Leucadendron argenteum

Silver Tree, Silver Leaf Tree

Leucadendron Argenteum

Silver trees are wonderful garden ornamentals. Leucadendron Argenteum, the shimmering Silver Tree, is one of South Africa’s iconic trees. It was first mentioned in a manuscript of the early 17th century when dense stands of it covered large areas of the Cape Peninsula.

With urbanisation, forestry and agriculture, it is now limited to isolated patches on Lion’s Head and the lower eastern slopes of Table Mountain around Rhodes Memorial, at Kirstenbosch and on Wynberg Hill, and there are several populations in the mountains at Paarl, Stellenbosch and Somerset West which are said to have been planted.

In centuries past it was widely planted for firewood, but is now grown exclusively as a garden ornamental. Leucadendron Argenteum is one of several members of the Proteaceae family with silvery leaves. The shimmering, silvery effect is most noticeable in summer and arises from the light reflected off the dense covering of fine silky hairs which lie flat against the surface in hot weather, but stand erect on cool days, giving it a greener appearance.

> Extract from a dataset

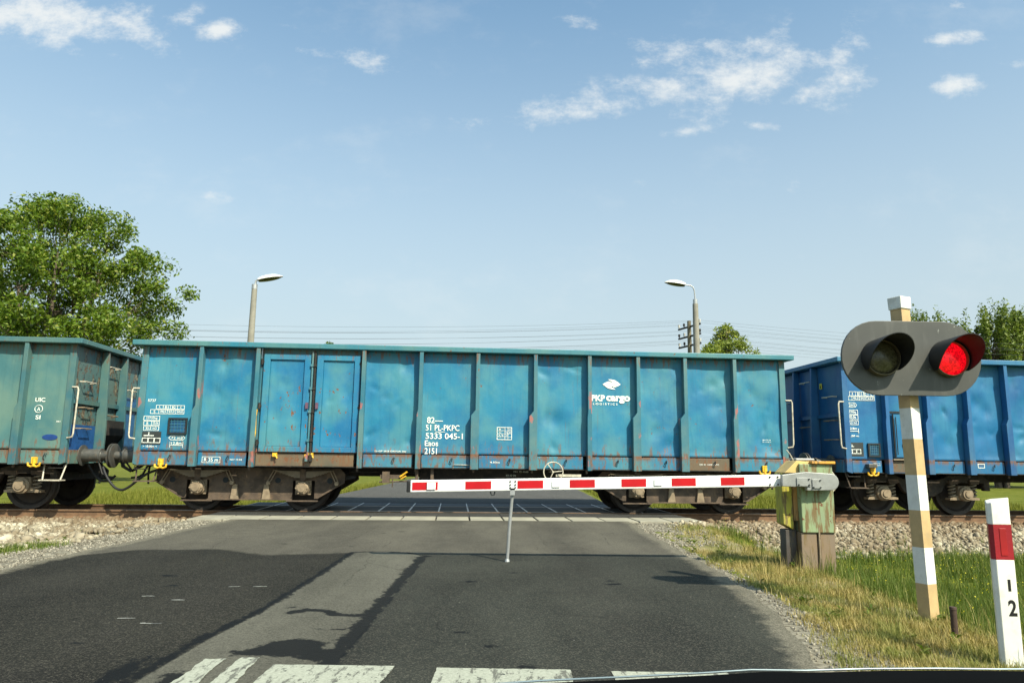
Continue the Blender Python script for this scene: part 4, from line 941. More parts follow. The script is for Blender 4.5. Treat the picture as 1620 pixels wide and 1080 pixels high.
bar = empty('level_crossing_barrier', (3.24, 7.84, 0), label='half barrier with lowered red and white arm and rusty green and yellow cabinet', cat='barrier')
bx, by = 3.24, 7.84
def loc(m, x=bx, y=by): m.v = [(a - x, b - y, c) for a, b, c in m.v]; return m
a0 = math.atan2(.112, 4.0)     # arm rises slightly towards its pivot
def Arm(x, z=0.0): return .843 - .064 + .0 + (x + 1.075) * .0275 + z
def armbox(x0, x1, y0, y1, dz0, dz1): return MB().prism([(x0, Arm(x0, dz0)), (x1, Arm(x1, dz0)), (x1, Arm(x1, dz1)), (x0, Arm(x0, dz1))], y0, y1)
arm = loc(armbox(-1.075, 2.92, 7.80, 7.86, -.063, .063)).build('boom', WH, bar, bevel=.008)
loc(armbox(-1.115, -1.076, 7.795, 7.865, -.062, .062)).build('end_cap', MT['hose'], arm, bevel=.01)
for x0, x1 in ((-1.055, -.78), (-.483, -.205), (.078, .355), (.641, .912), (1.198, 1.464), (1.74, 2.0), (2.27, 2.525)):
    loc(armbox(x0, x1, 7.798, 7.7995, -.042, .042)).build('red_stripe', RED, arm)
loc(armbox(-.895, -.802, 7.785, 7.7975, -.037, .037)).build('reflector', WH, arm, bevel=.004)
for x0 in (.45, 1.55): loc(armbox(x0, x0 + .085, 7.788, 7.7995, -.035, .035)).build('reflector', WH, arm, bevel=.004)
bt = MB()
for x, dz in ((2.80, .04), (2.80, -.04), (2.885, .04), (2.885, -.04), (-.0, .035), (-.0, .0), (-.0, -.03), (.055, .035), (.055, 0), (.055, -.03)):
    bt.lathe([(.001, 0), (.009, 0), (.009, .008), (.001, .008)], (x, 7.7995, Arm(x, dz)), (0, -1, 0), 8)
loc(bt).build('bolts', MT['black'], arm)
leg = MB().tube([(.028, 7.835, .745), (.0, 7.86, .40), (-.022, 7.88, .012)], .018, 10); leg.box(.0, .05, 7.80, 7.86, .70, .772); leg.lathe([(.001, 0), (.028, 0), (.02, .03), (.001, .03)], (-.022, 7.88, .001), (0, 0, 1), 12)
loc(leg).build('hanging_leg', GALV, bar, smooth=40)
loc(MB().tube([(-.215, 7.83, .735), (-.20, 7.83, .695), (-.17, 7.83, .70), (-.165, 7.83, .735)], .007, 6)).build('hook', MT['black'], bar)
# bracket with rounded end
pr = [(2.90, Arm(2.9, -.058)), (3.16, Arm(3.16, -.07)), (3.16, .79), (3.40, .795)]
pr += [(3.42 + .085 * math.cos(t), .883 + .088 * math.sin(t)) for t in np.linspace(-1.45, 1.57, 12)] + [(3.16, .985), (3.0, .965), (2.90, Arm(2.9, .062))]
br = loc(MB().prism(pr, 7.71, 7.77)).build('arm_bracket', AL, bar, bevel=.006)
l2 = MB().box(3.05, 3.20, 7.698, 7.709, .835, .925).box(3.215, 3.31, 7.698, 7.709, .815, .91)
loc(l2).build('cover_plate', AL, br, bevel=.003)
l3 = MB()
for x, z in ((3.07, .85), (3.18, .85), (3.18, .91), (3.30, .825), (3.30, .90), (3.225, .825)): l3.lathe([(.001, 0), (.008, 0), (.008, .01), (.001, .01)], (x, 7.698, z), (0, -1, 0), 8)
loc(l3).build('bolts', MT['black'], br)
loc(MB().tube([(3.2, 7.77, .89), (3.2, 7.95, .89)], .06, 16)).build('pivot_shaft', AL, bar, smooth=40)
cb = loc(MB().box(3.135, 3.49, 7.82, 8.18, .345, 1.07)).build('cabinet', GRN, bar, bevel=.008)
loc(MB().box(3.26, 3.515, 7.79, 8.20, 1.071, 1.10)).build('lid', ORG, cb, bevel=.006)
loc(MB().prism([(2.985, .97), (3.265, .97), (3.265, 1.095), (3.12, 1.10)], 7.86, 8.16)).build('sloped_cover', YEL2, cb, bevel=.006)
loc(MB().prism([(2.975, .42), (3.09, .36), (3.09, .965), (2.975, .965)], 7.93, 8.14)).build('side_cabinet', YEL, cb, bevel=.008)
loc(MB().box(3.09, 3.134, 7.92, 8.12, .46, .985)).build('side_plate', rusty_green('orange_side', (.5, .26, .06), 3, .6), cb)
loc(MB().box(3.15, 3.36, 7.95, 8.14, 1.101, 1.13)).build('counterweight_plate', AL, cb, bevel=.01)
loc(MB().tube([(3.145, 8.0, 1.1), (3.11, 8.0, 1.17), (3.07, 8.0, 1.22)], .006, 6)).build('wire', MT['white_bar'], cb)
loc(MB().tube([(3.49, 7.95, .98), (3.54, 7.95, .98), (3.575, 7.95, .93), (3.575, 7.95, .82), (3.54, 7.95, .78), (3.49, 7.95, .76)], .012, 8)).build('cable_pipe', MT['white_bar'], cb, smooth=50)
pd = loc(MB().box(3.125, 3.29, 7.84, 8.14, -.12, .343).box(3.33, 3.485, 7.84, 8.14, -.12, .343).box(3.29, 3.33, 7.88, 8.14, -.12, .343)).build('pedestal', BRN, bar, bevel=.005)
loc(MB().box(3.0, 3.118, 7.95, 8.12, -.12, .36)).build('pedestal_plate', DRK, bar, bevel=.004)
loc(MB().tube([(3.312, 7.83, -.1), (3.312, 7.83, .40)], .012, 8)).build('cable_pipe', MT['axlebox'], pd, smooth=50)

# ------------------------------------------------------------ crossing signal
sg = empty('crossing_signal', (3.03, 5.50, 0), label='level crossing light with its right red lamp lit, on a banded square post', cat='signal light')
gx0, gy0 = 3.03, 5.50
TAN = simple('post_tan_paint', (.46, .32, .155), .6, var=.12, scale=8, dirt=(.36, .27, .16), dirt_amt=.4)
WPT = simple('post_white_paint', (.66, .66, .62), .55, var=.08, scale=8, dirt=(.4, .38, .32), dirt_amt=.35)
bands = [(0, .215, TAN), (.215, .475, WPT), (.475, .745, TAN), (.745, 1.005, WPT), (1.005, 1.275, TAN), (1.275, 1.51, WPT), (1.51, 1.68, TAN), (1.68, 2.05, WPT), (2.05, 2.285, TAN)]
def sq(zz, hw, lean): 
    out = []
    for k in range(4):
        t = R(45 + 90 * k + 24); cx_ = .075 - lean * zz; out.append((cx_ + hw * 1.414 * math.cos(t), hw * 1.414 * math.sin(t), zz))
    return out
LEAN = .018
for z0, z1, mt in bands:
    m = MB(); m.add(sq(z0 - (.15 if z0 == 0 else 0), .049, LEAN) + sq(z1, .049, LEAN), [(3, 2, 1, 0), (4, 5, 6, 7)] + [(k, (k + 1) % 4, (k + 1) % 4 + 4, k + 4) for k in range(4)])
    m.build('post_band', mt, sg)
m = MB(); m.add(sq(2.286, .058, LEAN) + sq(2.385, .060, LEAN), [(3, 2, 1, 0), (4, 5, 6, 7)] + [(k, (k + 1) % 4, (k + 1) % 4 + 4, k + 4) for k in range(4)]); m.build('post_cap', WPT, sg, bevel=.006)
mp, t, b = mat_new('signal_panel_grey')
nn = t.noise(t.obj, 2.5, 4); sc = t.ramp(t.noise(t.mapping(t.obj, (2, 2, 2), (3, 1, 1.1)), 10, 3, .6), .69, .73)
c = t.mix(t.ramp(nn, .3, .7), (.048, .049, .045), (.068, .069, .063))
c = t.mix(t.math('MULTIPLY', t.ramp(t.noise(t.mapping(t.obj, (6, 0, 0), (5, 1, .8)), 3, 5, .6), .5, .75), .4), c, (.12, .12, .11))
c = t.mix(t.math('MULTIPLY', sc, .6), c, (.36, .37, .33)); t.put(b.inputs['Base Color'], c); b.inputs['Roughness'].default_value = .5
pz, ph, pw = 1.885, .287, .533; poly = []
rr = .28
for cx_, sgn in ((pw - rr, 1), (-(pw - rr), -1)):
    for th in np.linspace(-90, 90, 18): poly.append((cx_ + sgn * rr * math.cos(R(th)), pz + sgn * ph * math.sin(R(th))))
rotp = Matrix.Rotation(R(1.0), 4, 'Y')
poly = [(x + .025, z) for x, z in poly]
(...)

The Silver Tree, like all other members of the genus Leucadendron, is dioecious, meaning that the flower heads consist either of male or female flowers, and are borne on different plants. The male flower heads are relatively soft balls of light pink and yellow whereas the female flowers are produced between silvery bracts which develop into hard cones. The leaves surrounding the flower heads of the male trees are prominent and become very shiny, sometimes turning yellow on the inner surfaces, whereas the cones of the female flower heads remain enclosed within the leaves.

Silver trees are adapted to fire cycles in the wild and survive by means of re-seeding. The trees are usually killed by summer fires but the seeds within the female cones survive and are stimulated to germinate within a few weeks of autumn rains. Silver Trees are fast-growing, upright trees reaching 8-10 m high, with a spread of 2-3 m. In the garden, the silvery effect provides excellent contrast against the light to dark green shades of surrounding garden shrubs and trees. Flowering takes place from late August to October.

Silver Trees make excellent specimen trees for small to medium-sized gardens and are ideal for group plantings in large fynbos gardens. They grow very well in acid, granitic soils but easily adapt to well drained, acid, sandy soils. Incorporate well rotted compost into the planting hole but do not use manure or chemical fertilisers as these will burn the roots.

Young trees require regular deep watering in winter for their first two years, but once established they are water-wise. They need full sun and free air circulation. Established trees can take occasional light frost. Care must be taken not to disturb the roots as this makes them susceptible to the root-rot fungus Phytophthora cinnamomi.

Silver trees generally live for only about 20 years, so it is wise to plant replacement trees at staggered intervals. Plant Silver Trees from nursery bags in late autumn, once temperatures have cooled down considerably, or alternatively, sow fresh seeds in autumn in seedbeds in an acid, well-drained sandy medium. Pot-up seedlings individually into bags once their first two true leaves appear and plant out into the garden the following autumn. Dried Leucadendron Argenteum silver leaf branches and the dried female cones make wonderful Christmas decorations.